● **Information supplied**:
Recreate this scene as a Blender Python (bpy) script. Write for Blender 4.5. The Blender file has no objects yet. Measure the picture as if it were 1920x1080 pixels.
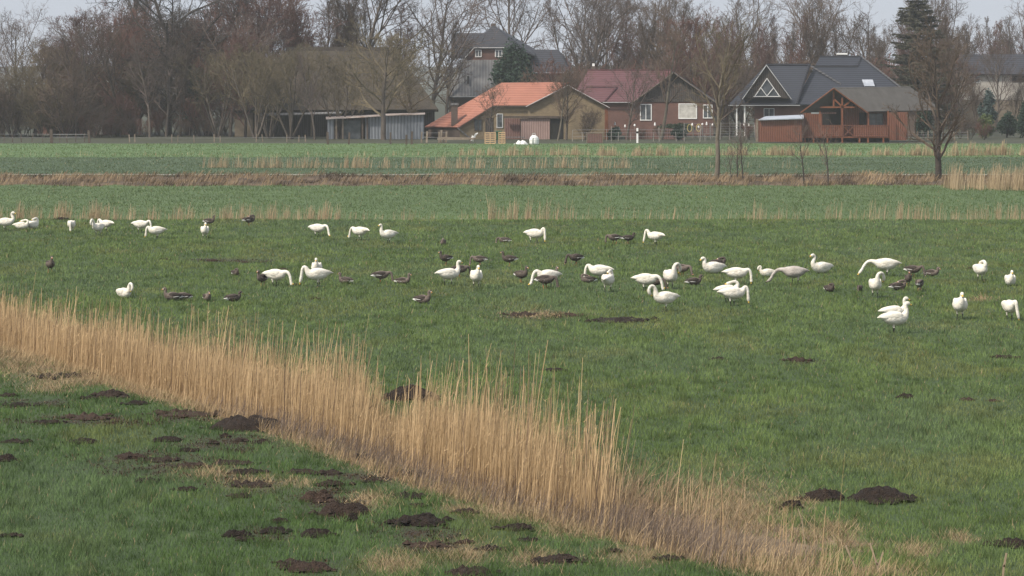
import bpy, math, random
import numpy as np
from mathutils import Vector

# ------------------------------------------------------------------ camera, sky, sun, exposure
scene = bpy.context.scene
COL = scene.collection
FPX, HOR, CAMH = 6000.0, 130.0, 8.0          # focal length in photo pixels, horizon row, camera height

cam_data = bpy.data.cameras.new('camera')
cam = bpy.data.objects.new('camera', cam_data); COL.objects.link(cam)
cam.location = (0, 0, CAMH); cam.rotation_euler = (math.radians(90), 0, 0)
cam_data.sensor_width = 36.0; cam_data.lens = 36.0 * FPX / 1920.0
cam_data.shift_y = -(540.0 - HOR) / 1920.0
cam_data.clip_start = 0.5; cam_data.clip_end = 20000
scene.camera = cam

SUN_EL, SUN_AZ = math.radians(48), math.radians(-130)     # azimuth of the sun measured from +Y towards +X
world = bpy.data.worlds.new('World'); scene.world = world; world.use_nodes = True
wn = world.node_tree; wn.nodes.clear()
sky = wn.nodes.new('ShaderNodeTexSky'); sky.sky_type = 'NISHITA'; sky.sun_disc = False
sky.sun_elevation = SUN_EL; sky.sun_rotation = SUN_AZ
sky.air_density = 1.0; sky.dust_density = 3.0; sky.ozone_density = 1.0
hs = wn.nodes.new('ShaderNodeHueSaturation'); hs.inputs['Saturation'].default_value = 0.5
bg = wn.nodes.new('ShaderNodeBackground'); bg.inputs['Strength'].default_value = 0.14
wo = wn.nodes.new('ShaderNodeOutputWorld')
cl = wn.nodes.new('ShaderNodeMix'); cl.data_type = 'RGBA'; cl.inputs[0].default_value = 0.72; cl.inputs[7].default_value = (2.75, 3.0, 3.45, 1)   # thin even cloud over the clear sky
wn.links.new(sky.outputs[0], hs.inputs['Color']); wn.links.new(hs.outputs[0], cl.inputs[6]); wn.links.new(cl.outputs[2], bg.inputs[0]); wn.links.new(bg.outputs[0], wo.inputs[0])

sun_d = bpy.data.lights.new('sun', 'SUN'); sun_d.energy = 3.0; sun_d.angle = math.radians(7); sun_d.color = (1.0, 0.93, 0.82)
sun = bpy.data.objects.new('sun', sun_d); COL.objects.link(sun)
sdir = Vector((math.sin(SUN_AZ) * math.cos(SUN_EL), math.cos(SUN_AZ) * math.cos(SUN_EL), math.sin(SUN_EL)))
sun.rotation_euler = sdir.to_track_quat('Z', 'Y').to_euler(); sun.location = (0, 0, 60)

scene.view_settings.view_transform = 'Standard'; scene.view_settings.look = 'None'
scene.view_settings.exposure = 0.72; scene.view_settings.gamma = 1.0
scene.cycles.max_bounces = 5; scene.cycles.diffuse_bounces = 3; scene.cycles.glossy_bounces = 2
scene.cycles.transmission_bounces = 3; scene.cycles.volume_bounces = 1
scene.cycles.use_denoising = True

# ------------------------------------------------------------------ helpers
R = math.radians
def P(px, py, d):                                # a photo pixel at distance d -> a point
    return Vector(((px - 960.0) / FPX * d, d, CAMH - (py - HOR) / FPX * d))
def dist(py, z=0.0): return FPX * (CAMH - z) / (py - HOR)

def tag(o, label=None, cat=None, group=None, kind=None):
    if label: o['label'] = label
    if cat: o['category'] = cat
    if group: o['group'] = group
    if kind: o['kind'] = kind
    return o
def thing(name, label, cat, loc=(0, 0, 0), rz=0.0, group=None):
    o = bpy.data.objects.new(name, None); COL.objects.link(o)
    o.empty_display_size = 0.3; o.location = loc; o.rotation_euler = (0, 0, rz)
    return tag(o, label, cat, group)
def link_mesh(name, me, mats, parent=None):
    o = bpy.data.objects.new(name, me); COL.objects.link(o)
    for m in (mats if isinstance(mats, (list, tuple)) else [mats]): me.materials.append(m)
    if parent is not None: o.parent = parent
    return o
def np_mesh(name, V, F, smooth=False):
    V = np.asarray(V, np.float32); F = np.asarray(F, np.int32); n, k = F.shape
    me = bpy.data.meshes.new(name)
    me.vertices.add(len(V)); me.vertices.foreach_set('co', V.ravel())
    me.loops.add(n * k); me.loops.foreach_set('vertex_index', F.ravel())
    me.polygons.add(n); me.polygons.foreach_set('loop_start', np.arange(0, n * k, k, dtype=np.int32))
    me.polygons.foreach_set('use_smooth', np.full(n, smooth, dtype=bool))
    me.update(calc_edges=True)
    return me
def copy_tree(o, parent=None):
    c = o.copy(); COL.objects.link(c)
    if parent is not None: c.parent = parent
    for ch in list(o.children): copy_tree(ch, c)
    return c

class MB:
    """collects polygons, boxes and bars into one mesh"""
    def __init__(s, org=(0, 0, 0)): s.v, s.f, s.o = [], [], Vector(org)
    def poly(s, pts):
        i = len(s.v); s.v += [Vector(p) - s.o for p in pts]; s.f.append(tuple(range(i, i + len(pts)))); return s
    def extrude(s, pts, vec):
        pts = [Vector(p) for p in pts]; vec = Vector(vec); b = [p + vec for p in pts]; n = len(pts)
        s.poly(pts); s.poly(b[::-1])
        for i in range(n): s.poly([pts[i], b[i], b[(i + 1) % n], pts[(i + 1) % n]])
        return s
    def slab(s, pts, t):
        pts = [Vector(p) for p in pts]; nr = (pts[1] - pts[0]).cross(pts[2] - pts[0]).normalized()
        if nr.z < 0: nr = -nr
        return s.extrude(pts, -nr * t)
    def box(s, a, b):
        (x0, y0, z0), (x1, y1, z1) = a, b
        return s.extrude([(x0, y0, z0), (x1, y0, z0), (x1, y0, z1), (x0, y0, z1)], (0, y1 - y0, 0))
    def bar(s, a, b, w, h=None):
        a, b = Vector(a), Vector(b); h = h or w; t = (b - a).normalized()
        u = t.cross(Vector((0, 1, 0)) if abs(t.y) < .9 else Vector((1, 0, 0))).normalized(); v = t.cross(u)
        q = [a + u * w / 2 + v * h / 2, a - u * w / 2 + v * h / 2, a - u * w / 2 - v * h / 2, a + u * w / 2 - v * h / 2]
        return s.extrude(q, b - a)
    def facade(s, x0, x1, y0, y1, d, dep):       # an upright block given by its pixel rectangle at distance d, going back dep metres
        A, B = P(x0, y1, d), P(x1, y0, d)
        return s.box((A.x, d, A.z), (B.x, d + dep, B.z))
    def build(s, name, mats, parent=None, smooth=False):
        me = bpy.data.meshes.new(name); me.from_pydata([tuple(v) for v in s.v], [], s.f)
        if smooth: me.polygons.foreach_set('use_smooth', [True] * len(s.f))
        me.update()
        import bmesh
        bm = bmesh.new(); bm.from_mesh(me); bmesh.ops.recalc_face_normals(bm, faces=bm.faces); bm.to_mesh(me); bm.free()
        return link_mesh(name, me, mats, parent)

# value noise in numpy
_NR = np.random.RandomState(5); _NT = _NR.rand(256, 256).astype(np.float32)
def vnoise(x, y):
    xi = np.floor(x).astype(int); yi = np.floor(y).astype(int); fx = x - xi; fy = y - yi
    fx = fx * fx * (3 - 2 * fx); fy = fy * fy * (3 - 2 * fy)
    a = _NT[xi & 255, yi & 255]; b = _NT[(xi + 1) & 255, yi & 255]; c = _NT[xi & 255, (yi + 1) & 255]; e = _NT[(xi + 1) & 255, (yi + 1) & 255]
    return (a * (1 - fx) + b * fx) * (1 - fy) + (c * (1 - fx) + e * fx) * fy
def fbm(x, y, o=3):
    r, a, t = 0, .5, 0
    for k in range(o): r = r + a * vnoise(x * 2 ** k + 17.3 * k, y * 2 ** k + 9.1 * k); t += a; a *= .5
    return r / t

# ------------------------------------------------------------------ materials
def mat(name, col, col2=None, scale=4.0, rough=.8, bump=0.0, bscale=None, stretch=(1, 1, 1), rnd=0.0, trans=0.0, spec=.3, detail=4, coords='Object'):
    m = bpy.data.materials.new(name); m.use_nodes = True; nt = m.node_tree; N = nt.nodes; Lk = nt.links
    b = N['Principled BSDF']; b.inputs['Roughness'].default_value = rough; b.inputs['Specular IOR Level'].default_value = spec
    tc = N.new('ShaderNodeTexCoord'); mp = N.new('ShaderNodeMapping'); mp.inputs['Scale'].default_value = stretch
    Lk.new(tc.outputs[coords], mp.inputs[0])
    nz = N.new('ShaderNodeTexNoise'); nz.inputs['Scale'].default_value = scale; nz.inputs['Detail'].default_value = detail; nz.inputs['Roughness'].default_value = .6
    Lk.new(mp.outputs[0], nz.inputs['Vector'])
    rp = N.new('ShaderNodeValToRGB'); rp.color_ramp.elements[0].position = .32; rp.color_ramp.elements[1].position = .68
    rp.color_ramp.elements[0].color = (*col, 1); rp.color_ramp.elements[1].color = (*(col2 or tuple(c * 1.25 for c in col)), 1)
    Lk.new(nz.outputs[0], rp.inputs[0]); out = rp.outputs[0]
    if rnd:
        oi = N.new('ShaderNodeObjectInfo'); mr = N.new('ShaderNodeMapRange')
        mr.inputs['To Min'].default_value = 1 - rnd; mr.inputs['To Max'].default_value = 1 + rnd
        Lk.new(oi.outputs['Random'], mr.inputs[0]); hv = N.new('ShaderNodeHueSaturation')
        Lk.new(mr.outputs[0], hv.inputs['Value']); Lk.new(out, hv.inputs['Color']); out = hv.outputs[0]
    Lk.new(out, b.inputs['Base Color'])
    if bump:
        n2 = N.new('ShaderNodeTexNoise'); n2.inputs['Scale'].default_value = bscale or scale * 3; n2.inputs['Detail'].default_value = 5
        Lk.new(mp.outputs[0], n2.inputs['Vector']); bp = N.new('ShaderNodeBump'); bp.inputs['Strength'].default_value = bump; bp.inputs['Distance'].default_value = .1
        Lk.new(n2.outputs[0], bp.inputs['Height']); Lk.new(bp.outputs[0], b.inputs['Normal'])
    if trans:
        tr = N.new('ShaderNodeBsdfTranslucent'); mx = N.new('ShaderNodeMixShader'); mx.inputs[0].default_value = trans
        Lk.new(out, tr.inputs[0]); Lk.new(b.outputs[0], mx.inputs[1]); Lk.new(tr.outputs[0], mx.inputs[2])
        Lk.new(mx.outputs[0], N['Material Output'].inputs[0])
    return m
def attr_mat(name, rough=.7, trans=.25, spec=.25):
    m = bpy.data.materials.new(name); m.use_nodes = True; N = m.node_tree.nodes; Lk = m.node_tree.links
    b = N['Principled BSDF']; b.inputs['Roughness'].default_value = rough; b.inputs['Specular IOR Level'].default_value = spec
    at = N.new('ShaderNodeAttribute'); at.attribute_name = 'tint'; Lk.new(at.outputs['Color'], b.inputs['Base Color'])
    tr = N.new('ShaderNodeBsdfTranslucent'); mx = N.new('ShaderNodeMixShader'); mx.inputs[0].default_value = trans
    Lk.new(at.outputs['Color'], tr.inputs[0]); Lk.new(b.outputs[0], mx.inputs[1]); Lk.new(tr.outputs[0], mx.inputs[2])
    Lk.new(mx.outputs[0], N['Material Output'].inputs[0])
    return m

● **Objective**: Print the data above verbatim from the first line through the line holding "scene.camera = cam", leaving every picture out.

● **Result for this exercise**:
Recreate this scene as a Blender Python (bpy) script. Write for Blender 4.5. The Blender file has no objects yet. Measure the picture as if it were 1920x1080 pixels.
import bpy, math, random
import numpy as np
from mathutils import Vector

# ------------------------------------------------------------------ camera, sky, sun, exposure
scene = bpy.context.scene
COL = scene.collection
FPX, HOR, CAMH = 6000.0, 130.0, 8.0          # focal length in photo pixels, horizon row, camera height

cam_data = bpy.data.cameras.new('camera')
cam = bpy.data.objects.new('camera', cam_data); COL.objects.link(cam)
cam.location = (0, 0, CAMH); cam.rotation_euler = (math.radians(90), 0, 0)
cam_data.sensor_width = 36.0; cam_data.lens = 36.0 * FPX / 1920.0
cam_data.shift_y = -(540.0 - HOR) / 1920.0
cam_data.clip_start = 0.5; cam_data.clip_end = 20000
scene.camera = cam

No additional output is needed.